A cultural norm that needs re-engineering

Crockery left on the tables at Tiong Bahru Hawker Centre.

I AGREE with Prime Minister Lee Hsien Loong ("PM reacts to meadow of trash that music fans left behind"; last Thursday) and Miss Tan Lin Neo ("Time to grow up, clean up after ourselves"; yesterday) that we Singaporeans need to clean up after ourselves.

All the campaigns we have had all these years since I was a young man have all been in vain.

I remember an occasion when I was having lunch at a foodcourt with a colleague and I cleaned my table and cleared my tray.

I was expecting my colleague to do the same but he didn't.

When I asked him about clearing his tray, he said: "I pay for the food, I must also clear my tray?" The irony is that the same person cleared his tray when he was in Europe because that was the norm.

On another occasion, when I was having lunch at McDonald's, I noticed a big group of students from the Singapore American School who entered the fast-food restaurant for lunch.

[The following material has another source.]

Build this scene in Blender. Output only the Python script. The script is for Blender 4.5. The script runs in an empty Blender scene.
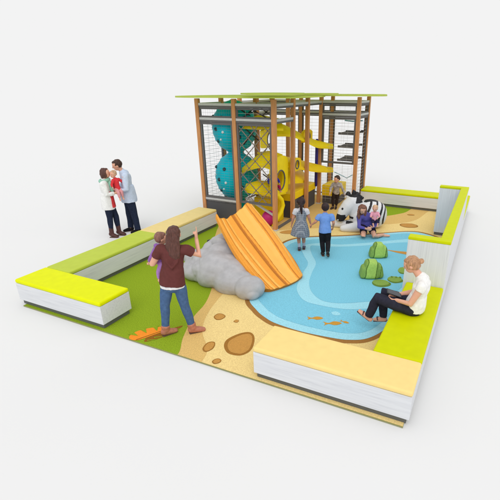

They obediently queued up for their food and, after they were seated, the teacher in charge told the manager of the restaurant to inform the staff not to clear the students' tables.

With the teacher's supervision, the students did indeed clear their trays.

We should develop a culture of cleanliness beginning with the children, because the parents are not teaching their children to clean up after themselves.

The parents themselves are at fault as they also claim that there are cleaners to do the work.

It is time for the children to educate their parents.